[Task details]
Pictures don't belong in the copy; print all the records exactly.

------ Data lines ------

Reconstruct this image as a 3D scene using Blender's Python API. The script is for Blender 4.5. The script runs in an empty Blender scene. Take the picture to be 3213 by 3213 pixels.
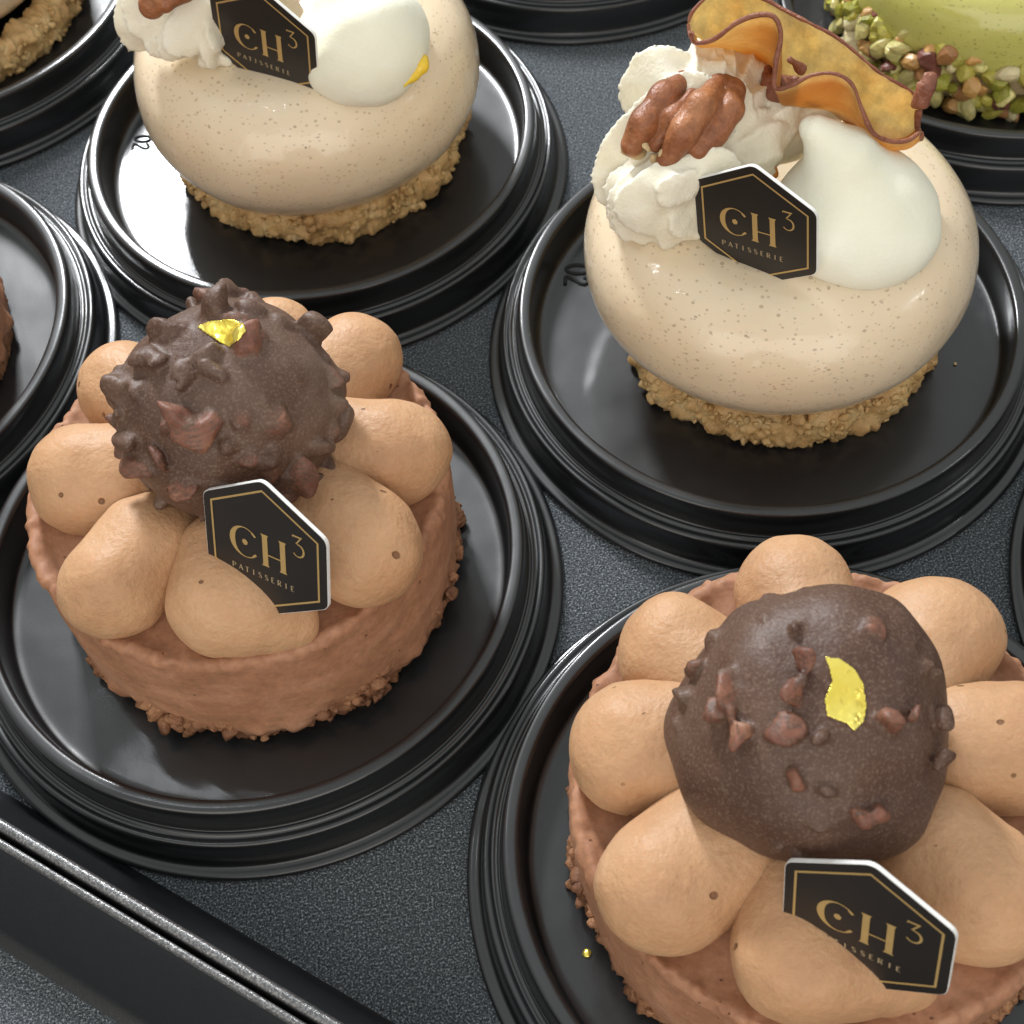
import bpy, math, random
import numpy as np
from mathutils import Vector, Matrix
from mathutils.bvhtree import BVHTree

# one scene unit = 5 cm (a dessert lid has a radius of one unit)
sc = bpy.context.scene
sc.unit_settings.system = 'METRIC'
sc.unit_settings.scale_length = 0.05
COL = sc.collection

# ------------------------------------------------------------------ camera
PITCH, ROLL, CAMH, FPX = 0.99888, -0.11300, 4.26757, 4631.4
_f = np.array([0, math.cos(PITCH), -math.sin(PITCH)])
_r0 = np.array([1.0, 0, 0]); _u0 = np.cross(_r0, _f)
_r = math.cos(ROLL) * _r0 + math.sin(ROLL) * _u0
_u = -math.sin(ROLL) * _r0 + math.cos(ROLL) * _u0
cam = bpy.data.cameras.new('camera')
cam.sensor_width = 36; cam.lens = 36 * FPX / 3213.0
cam.clip_start = 0.05; cam.clip_end = 200
cam.dof.use_dof = True; cam.dof.focus_distance = 4.3; cam.dof.aperture_fstop = 2.6
camo = bpy.data.objects.new('camera', cam); COL.objects.link(camo)
M = Matrix(((_r[0], _u[0], -_f[0], 0), (_r[1], _u[1], -_f[1], 0), (_r[2], _u[2], -_f[2], CAMH), (0, 0, 0, 1)))
camo.matrix_world = M
sc.camera = camo


def at(px, py, z):
    """surveyed point of the photograph (1932 px wide) taken back to the height z"""
    px *= 3213 / 1932; py *= 3213 / 1932
    d = _f * FPX + _r * (px - 1606.5) - _u * (py - 1606.5)
    t = (z - CAMH) / d[2]
    return np.array([0, 0, CAMH]) + t * d


def ray(px, py):
    px *= 3213 / 1932; py *= 3213 / 1932
    d = _f * FPX + _r * (px - 1606.5) - _u * (py - 1606.5)
    return d / np.linalg.norm(d)


# ------------------------------------------------------------------ light
world = bpy.data.worlds.new('World'); sc.world = world; world.use_nodes = True
bg = world.node_tree.nodes['Background']
bg.inputs['Color'].default_value = (1.0, 0.95, 0.88, 1); bg.inputs['Strength'].default_value = 0.44


def area(name, loc, look, sx, sy, power, col=(1, 1, 1)):
    L = bpy.data.lights.new(name, 'AREA'); L.shape = 'RECTANGLE'; L.size = sx; L.size_y = sy
    L.energy = power; L.color = col
    o = bpy.data.objects.new(name, L); COL.objects.link(o)
    o.location = loc
    o.rotation_euler = (Vector(look) - Vector(loc)).to_track_quat('-Z', 'Y').to_euler()
    return o


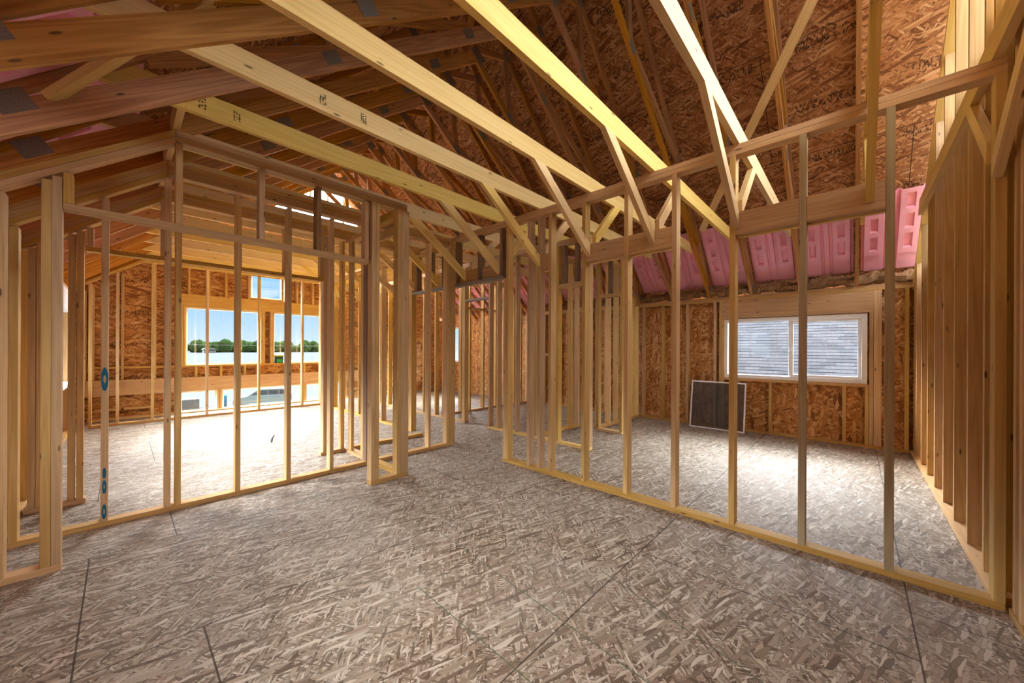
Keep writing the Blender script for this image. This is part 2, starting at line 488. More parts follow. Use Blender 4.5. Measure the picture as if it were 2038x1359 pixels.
def make_truss(y, label, group):
    t = thing('roof_truss', label, 'truss', (RIDGE_X, y, 2.2), group)
    y1 = y + T
    aL, aR = math.atan(0.765), -math.atan(0.775)
    tL, tR = math.atan(0.97), -math.atan(0.97)
    # bottom chords
    dl, dr = 0.172, 0.113
    prism(t, 'bottom_chord', [(-0.66, zl(-0.66)), (RIDGE_X, zl(RIDGE_X)), (RIDGE_X, zl(RIDGE_X) + dl), (-0.66, zl(-0.66) + dl)], y, y1, M_TRUSS)
    prism(t, 'bottom_chord', [(WX + 0.13, zr(WX + 0.13)), (RIDGE_X, zr(RIDGE_X)), (RIDGE_X, zr(RIDGE_X) + dr), (WX + 0.13, zr(WX + 0.13) + dr)], y, y1, M_TRUSS)
    # top chords
    prism(t, 'top_chord', [(7.30, ztop_r(7.30)), (RIDGE_X, ztop_r(RIDGE_X)), (RIDGE_X, ztop_r(RIDGE_X) + VC), (7.30, ztop_r(7.30) + VC)], y, y1, M_TRUSS)
    prism(t, 'top_chord', [(-0.98, ztop_l(-0.98)), (RIDGE_X, ztop_l(RIDGE_X)), (RIDGE_X, ztop_l(RIDGE_X) + VC), (-0.98, ztop_l(-0.98) + VC)], y, y1, M_TRUSS)
    # webs
    def web(xa, za, xb, zb, nm='web'):
        beam(t, nm, (xa, y + T / 2 , za), (xb, y + T / 2, zb), T * 0.98, 0.089, M_TRUSS, (0, 0, 1) if abs(xb - xa) > 0.02 else (1, 0, 0))
    web(RIDGE_X, zr(RIDGE_X) + 0.15, RIDGE_X, ztop_r(RIDGE_X), 'king_post')
    for xs, zb, zt, ch in ((1, zr, ztop_r, dr), (-1, zl, ztop_l, dl)):
        X = lambda x: RIDGE_X + xs * (x - RIDGE_X)
        web(X(3.80), zb(X(3.80)) + ch - 0.01, X(3.72), zt(X(3.72)))
        web(X(3.80), zb(X(3.80)) + ch, X(5.28), zt(X(5.28)) + 0.01)
        web(X(3.72), zt(X(3.72)), X(RIDGE_X + 0.05), zb(RIDGE_X) + 0.2)
        web(X(5.28), zt(X(5.28)), X(5.20), zb(X(5.20)) + ch - 0.02)
        web(X(5.22), zb(X(5.22)) + ch - 0.02, X(6.25), zt(X(6.25)) + 0.01)
    g = y - 0.0012
    gusset(t, RIDGE_X + 0.02, g, zr(RIDGE_X) + 0.10, 0.20, 0.13, aR)
    gusset(t, RIDGE_X, g, ztop_r(RIDGE_X) + 0.03, 0.20, 0.14, 0)
    for xs, zb, zt, a, b in ((1, zr, ztop_r, aR, tR), (-1, zl, ztop_l, aL, tL)):
        X = lambda x: RIDGE_X + xs * (x - RIDGE_X)
        ch = dr if xs > 0 else dl
        gusset(t, X(3.82), g, zb(X(3.82)) + ch * 0.62, 0.15, 0.09, a)
        gusset(t, X(3.73), g, zt(X(3.73)) + 0.03, 0.12, 0.10, b)
        gusset(t, X(5.28), g, zt(X(5.28)) + 0.03, 0.13, 0.09, b)
        gusset(t, X(5.21), g, zb(X(5.21)) + ch * 0.6, 0.14, 0.09, a)
        gusset(t, X(6.78 if xs > 0 else 6.71), g, zb(X(6.78 if xs > 0 else 6.71)) + ch * (0.7 if xs > 0 else 0.95), 0.14, 0.10, a)
    return t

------

[Full solution]
Reconstruct this image as a 3D scene using Blender's Python API. The script is for Blender 4.5. The script runs in an empty Blender scene. Take the picture to be 3213 by 3213 pixels.
import bpy, math, random
import numpy as np
from mathutils import Vector, Matrix
from mathutils.bvhtree import BVHTree

# one scene unit = 5 cm (a dessert lid has a radius of one unit)
sc = bpy.context.scene
sc.unit_settings.system = 'METRIC'
sc.unit_settings.scale_length = 0.05
COL = sc.collection

# ------------------------------------------------------------------ camera
PITCH, ROLL, CAMH, FPX = 0.99888, -0.11300, 4.26757, 4631.4
_f = np.array([0, math.cos(PITCH), -math.sin(PITCH)])
_r0 = np.array([1.0, 0, 0]); _u0 = np.cross(_r0, _f)
_r = math.cos(ROLL) * _r0 + math.sin(ROLL) * _u0
_u = -math.sin(ROLL) * _r0 + math.cos(ROLL) * _u0
cam = bpy.data.cameras.new('camera')
cam.sensor_width = 36; cam.lens = 36 * FPX / 3213.0
cam.clip_start = 0.05; cam.clip_end = 200
cam.dof.use_dof = True; cam.dof.focus_distance = 4.3; cam.dof.aperture_fstop = 2.6
camo = bpy.data.objects.new('camera', cam); COL.objects.link(camo)
M = Matrix(((_r[0], _u[0], -_f[0], 0), (_r[1], _u[1], -_f[1], 0), (_r[2], _u[2], -_f[2], CAMH), (0, 0, 0, 1)))
camo.matrix_world = M
sc.camera = camo


def at(px, py, z):
    """surveyed point of the photograph (1932 px wide) taken back to the height z"""
    px *= 3213 / 1932; py *= 3213 / 1932
    d = _f * FPX + _r * (px - 1606.5) - _u * (py - 1606.5)
    t = (z - CAMH) / d[2]
    return np.array([0, 0, CAMH]) + t * d


def ray(px, py):
    px *= 3213 / 1932; py *= 3213 / 1932
    d = _f * FPX + _r * (px - 1606.5) - _u * (py - 1606.5)
    return d / np.linalg.norm(d)


# ------------------------------------------------------------------ light
world = bpy.data.worlds.new('World'); sc.world = world; world.use_nodes = True
bg = world.node_tree.nodes['Background']
bg.inputs['Color'].default_value = (1.0, 0.95, 0.88, 1); bg.inputs['Strength'].default_value = 0.44


def area(name, loc, look, sx, sy, power, col=(1, 1, 1)):
    L = bpy.data.lights.new(name, 'AREA'); L.shape = 'RECTANGLE'; L.size = sx; L.size_y = sy
    L.energy = power; L.color = col
    o = bpy.data.objects.new(name, L); COL.objects.link(o)
    o.location = loc
    o.rotation_euler = (Vector(look) - Vector(loc)).to_track_quat('-Z', 'Y').to_euler()
    return o


Keep writing the Blender script for this image. This is part 2, starting at line 488. More parts follow. Use Blender 4.5. Measure the picture as if it were 2038x1359 pixels.
def make_truss(y, label, group):
    t = thing('roof_truss', label, 'truss', (RIDGE_X, y, 2.2), group)
    y1 = y + T
    aL, aR = math.atan(0.765), -math.atan(0.775)
    tL, tR = math.atan(0.97), -math.atan(0.97)
    # bottom chords
    dl, dr = 0.172, 0.113
    prism(t, 'bottom_chord', [(-0.66, zl(-0.66)), (RIDGE_X, zl(RIDGE_X)), (RIDGE_X, zl(RIDGE_X) + dl), (-0.66, zl(-0.66) + dl)], y, y1, M_TRUSS)
    prism(t, 'bottom_chord', [(WX + 0.13, zr(WX + 0.13)), (RIDGE_X, zr(RIDGE_X)), (RIDGE_X, zr(RIDGE_X) + dr), (WX + 0.13, zr(WX + 0.13) + dr)], y, y1, M_TRUSS)
    # top chords
    prism(t, 'top_chord', [(7.30, ztop_r(7.30)), (RIDGE_X, ztop_r(RIDGE_X)), (RIDGE_X, ztop_r(RIDGE_X) + VC), (7.30, ztop_r(7.30) + VC)], y, y1, M_TRUSS)
    prism(t, 'top_chord', [(-0.98, ztop_l(-0.98)), (RIDGE_X, ztop_l(RIDGE_X)), (RIDGE_X, ztop_l(RIDGE_X) + VC), (-0.98, ztop_l(-0.98) + VC)], y, y1, M_TRUSS)
    # webs
    def web(xa, za, xb, zb, nm='web'):
        beam(t, nm, (xa, y + T / 2 , za), (xb, y + T / 2, zb), T * 0.98, 0.089, M_TRUSS, (0, 0, 1) if abs(xb - xa) > 0.02 else (1, 0, 0))
    web(RIDGE_X, zr(RIDGE_X) + 0.15, RIDGE_X, ztop_r(RIDGE_X), 'king_post')
    for xs, zb, zt, ch in ((1, zr, ztop_r, dr), (-1, zl, ztop_l, dl)):
        X = lambda x: RIDGE_X + xs * (x - RIDGE_X)
        web(X(3.80), zb(X(3.80)) + ch - 0.01, X(3.72), zt(X(3.72)))
        web(X(3.80), zb(X(3.80)) + ch, X(5.28), zt(X(5.28)) + 0.01)
        web(X(3.72), zt(X(3.72)), X(RIDGE_X + 0.05), zb(RIDGE_X) + 0.2)
        web(X(5.28), zt(X(5.28)), X(5.20), zb(X(5.20)) + ch - 0.02)
        web(X(5.22), zb(X(5.22)) + ch - 0.02, X(6.25), zt(X(6.25)) + 0.01)
    g = y - 0.0012
    gusset(t, RIDGE_X + 0.02, g, zr(RIDGE_X) + 0.10, 0.20, 0.13, aR)
    gusset(t, RIDGE_X, g, ztop_r(RIDGE_X) + 0.03, 0.20, 0.14, 0)
    for xs, zb, zt, a, b in ((1, zr, ztop_r, aR, tR), (-1, zl, ztop_l, aL, tL)):
        X = lambda x: RIDGE_X + xs * (x - RIDGE_X)
        ch = dr if xs > 0 else dl
        gusset(t, X(3.82), g, zb(X(3.82)) + ch * 0.62, 0.15, 0.09, a)
        gusset(t, X(3.73), g, zt(X(3.73)) + 0.03, 0.12, 0.10, b)
        gusset(t, X(5.28), g, zt(X(5.28)) + 0.03, 0.13, 0.09, b)
        gusset(t, X(5.21), g, zb(X(5.21)) + ch * 0.6, 0.14, 0.09, a)
        gusset(t, X(6.78 if xs > 0 else 6.71), g, zb(X(6.78 if xs > 0 else 6.71)) + ch * (0.7 if xs > 0 else 0.95), 0.14, 0.10, a)
    return t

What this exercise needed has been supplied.